Membingkai Ide yang Berserak Catatan yang Menolak Lupa

Membaca Biografi Fildan Rahayu




JAUH dari Baubau, anak muda bernama Suhardiyanto itu datang ke rumah saya di Bogor. Kebetulan, ia baru beberapa hari di Jakarta. Saya sedang keluar rumah, namun dia tetap menunggu hingga saya datang. Dia datang untuk menyerahkan buku biografi dan kisah Fildan, jawara musik dangdut, yang baru saja diterbitkannya.

Dia mengakui saya sebagai gurunya. Padahal faktanya, saya hanya seorang pelatih kucing yang sedang menapak karier.

Betapa saya tersanjung karena menjadi salah satu pembaca pertama. Lebih tersanjung lagi karena diantarkan oleh penulisnya langsung. Bagi saya, ini buku yang penting, sebab membahas bintang muda dangdut yang telah dinobatkan sebagai jawara dangdut Asia.

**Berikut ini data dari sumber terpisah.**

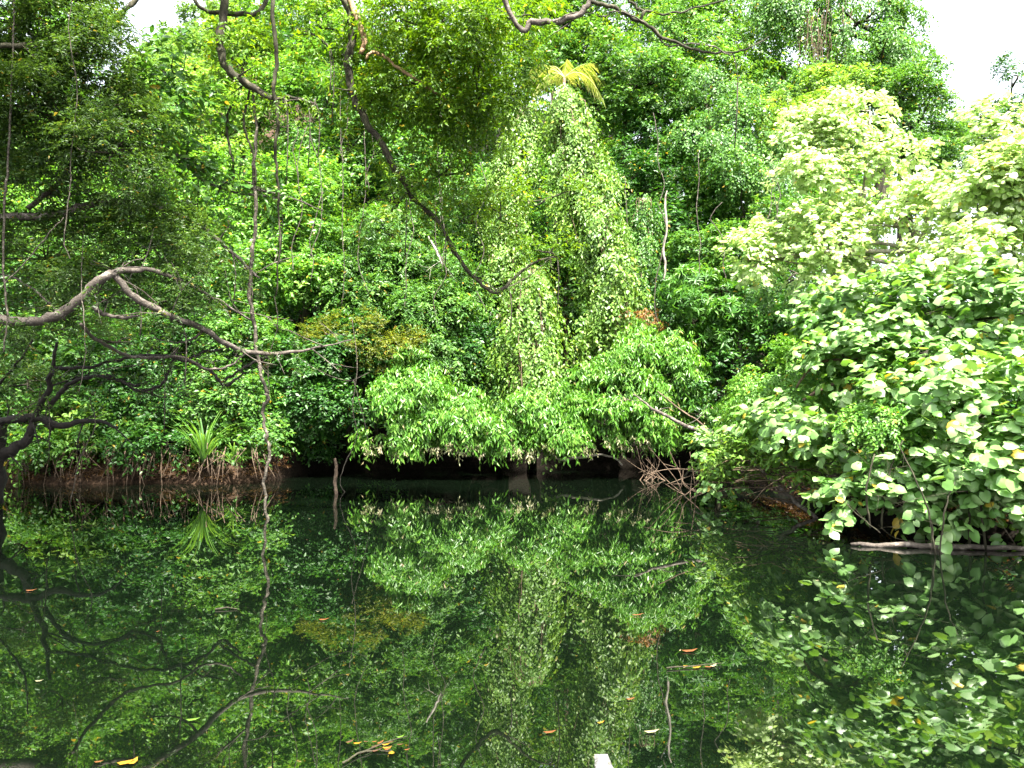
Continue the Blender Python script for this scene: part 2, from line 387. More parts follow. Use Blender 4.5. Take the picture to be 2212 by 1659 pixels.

Bagi kami, orang Buton dan Sulawesi Tenggara, Fildan adalah ikon daerah yang sukses menembus semua batas kemustahilan. Melalui vokalnya, ia bergerak 'from zero to hero.' Kisahnya tidak seperti Cinderella yang miskin, namun mendadak kaya raya karena sepatu kacanya ditemukan pangeran. Kisah hidupnya penuh perjuangan dan episode mencoba berbagai kesempatan.

Kini Fildan bukan lagi milik orang Baubau. Bukan pula milik orang buton dan orang Sulawesi Tenggara. Dia adalah milik semua penggemar dangdut di seluruh penjuru Indonesia. Dia adalah napas baru, generasi pelanjut dangdut yang kian membuat musik ini populer di segala lapisan masyarakat. Anak yang dahulu miskin dan tinggal di gubuk reyot itu, kini menjadi pesohor dangdut.

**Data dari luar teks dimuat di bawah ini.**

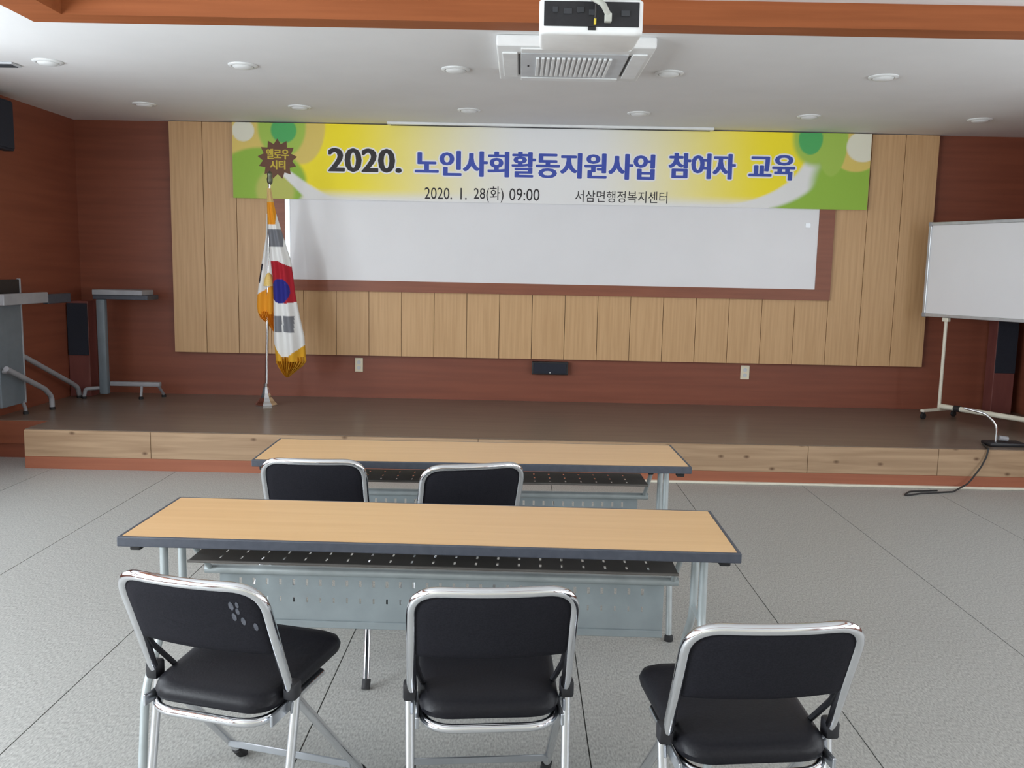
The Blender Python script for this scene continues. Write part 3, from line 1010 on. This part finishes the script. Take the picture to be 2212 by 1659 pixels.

Saya bangga karena buku ini ditulis oleh anak muda yang sekampung dengan Fildan. Makanya dia bisa mengakses semua sumber primer tentang maestro dangdut itu. Pantas saja dia bisa menyelesaikan buku ini dengan cepat. Lebih kagum lagi karena dia merogoh kocek pribadinya untuk melahirkan buku bagus tentang anak muda berprestasi di kampung kami.

Salut buat Suhardiyanto. Sekali lagi saya bangga karena menjadi salah satu pembaca awal yang terpesona, sebelum buku ini dijual bebas buat Miana La Fildan, barisan penggemar Fildan di seluruh penjuru tanah air.

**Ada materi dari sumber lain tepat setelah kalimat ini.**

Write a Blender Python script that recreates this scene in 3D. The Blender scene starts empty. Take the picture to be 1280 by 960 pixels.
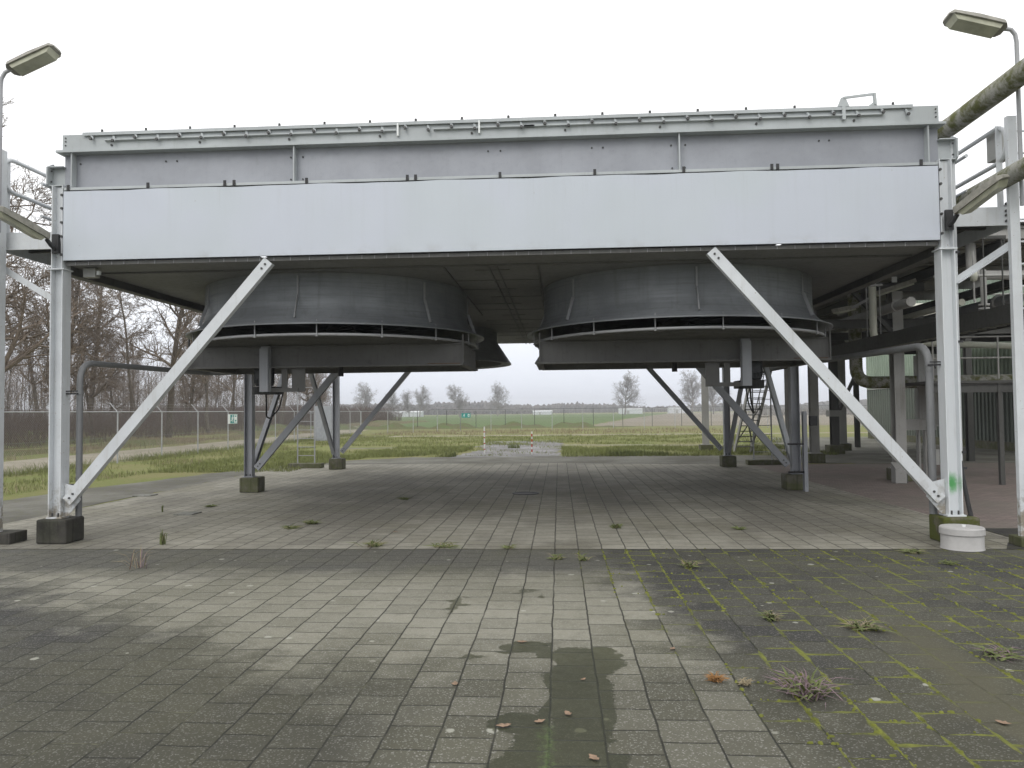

Hanya ada satu kata: salut!


Makan Siang dengan Abraham Samad




SEORANG sahabat mengajak saya untuk makan siang dengan seseorang. Saya tidak tahu hendak bertemu siapa. Ternyata saya diajak ketemu Abraham Samad, mantan Ketua Komisi Pemberantasan Korupsi (KPK). Saya terkejut melihatnya. Dia juga terkejut melihat saya.

Tahun 2003, saya sering ngopi2 dengan Abraham di beberapa warkop di Makassar. Saya memanggilnya Kak Openg, panggilannya di Makassar. Masa itu, saya jurnalis. Dia aktivis anti-korupsi. Karena waktu kami lebih banyak menganggur, kami lalu merancang diskusi2. Kami gantian jadi pembicara, tapi saya lebih banyak jadi tukang bikin kopi. Hingga akhirnya dia jadi Ketua KPK, lalu membuat banyak gebrakan. Saya tetap jadi orang jelata.

Setelah sekian tahun, kami akhirnya ketemu lagi. Saya kaget karena dia masih mengenal saya. Dia heran karena selama sekian tahun kami tidak pernah ketemu. Saya baru tahu kalau dulu dia mencari-cari nama saya di satu media, ketika saya memilih profesi lain. Hari ini kami bertemu lagi.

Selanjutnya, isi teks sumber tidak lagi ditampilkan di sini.